A differenza che in Tunisia e in Egitto, nella Siria in rivolta il ruolo del clero musulmano sunnita svolge un'importanza di primo piano. In un Paese in cui è obbligatorio chiedere un'autorizzazione preventiva anche per una riunione di cinque persone, le moschee sono diventate punti di aggregazione degli oppositori. Ma non mancano le divergenze.
(Milano/l.b.) – Le ritrattazioni, i mea culpa, le confessioni di oppositori pentiti sono diventate ormai scene abituali trasmesse dalla televisione di Stato siriana, per scoraggiare l’estendersi della rivolta contro il regime di Bashar al-Assad. Tuttavia, la retromarcia del capo religioso sunnita di Daraa, la città dove le proteste sono cominciate oltre due mesi fa, ha riscosso una clamore particolare: essa ha infatti rivelato le incertezze, gli interrogativi, le divisioni all’interno dell’élite spirituale dei sunniti siriani.
I sunniti costituiscono la maggioranza della popolazione di un Paese in cui il potere è stato finora concentrato nelle mani della minoranza alauita, di matrice sciita. Lo sceicco Riak Aba Zeid di Daraa ha raccontato di essere stato costretto, da un gruppo di uomini armati e sotto minaccia di morte, a prendere posizione contro il presidente Assad e a dimettersi in segno di dissenso dalla guida della locale moschea; nell’apparizione sugli schermi ha annunciato di voler invece riprendere il suo ruolo e ha elogiato l’intervento militare del regime in città per evitare che «le bande dei violenti» prendessero il sopravvento.
A differenza di quanto avvenuto agli inizi in Tunisia e in Egitto, nella rivolta siriana il ruolo del clero musulmano, e in particolare sunnita, ha avuto un’importanza di primo piano. La Siria è un Paese dove è obbligatorio chiedere una autorizzazione preventiva anche per una riunione di cinque persone. Ovvio che le moschee siano diventate punti di aggregazione degli oppositori.

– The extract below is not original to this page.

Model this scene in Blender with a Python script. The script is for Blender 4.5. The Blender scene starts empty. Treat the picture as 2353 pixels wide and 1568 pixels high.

Fino a non molto tempo fa, secondo gli esperti di vicende siriane, il clero sunnnita costituiva uno dei pilastri del regime di Assad, nonostante le differenze religiose con gli alauiti. La protesta ha rimescolato tutte le carte. In base a dati raccolti sui siti dei gruppi per la difesa dei diritti umani, oltre una dozzina di imam sunniti sono stati arrestati dall’inizio delle manifestazioni, e alcuni di loro si trovano ancora in prigione o agli arresti domiciliari. In particolare lo sceicco Anas Al Ayrout di Banias, altra città ribelle occupata dai blindati siriani, è considerato l’ispiratore delle proteste locali.
Ci sono però altri che continuano ad appoggiare Assad, come è tornato a fare lo sceicco di Daraa, o che preferiscono tacere.
«In alcuni casi, è capitato che venissero contestati dalla folla in moschea quei predicatori che esortavano ad approggiare il processo riformatore annunciato dal presidente», osserva sul suo blog Wissam Tarif, un esponente di Insan, un’organizzaione per la difesa dei diritti umani che ha base a Beirut.
La situazione è molto fluida, e le proteste in Siria non possono – secondo i blogger e gli attivisti – essere identificate con una particolare componente sociale o confessionale: nelle manifestazioini ci sono liberali e conservatori, laici e Fratelli musulmani o anche salafiti. Data però l’importanza delle moschee, e il revival religioso musulmano negli ultimi dieci anni in Siria, l’atteggiamento dei predicatori sunniti sarà – dicono all’Istituto siriano per le comunicazioni e la ricerca strategica (con sede in Gran Bretagna) – un elemento rilevante per il futuro del Paese.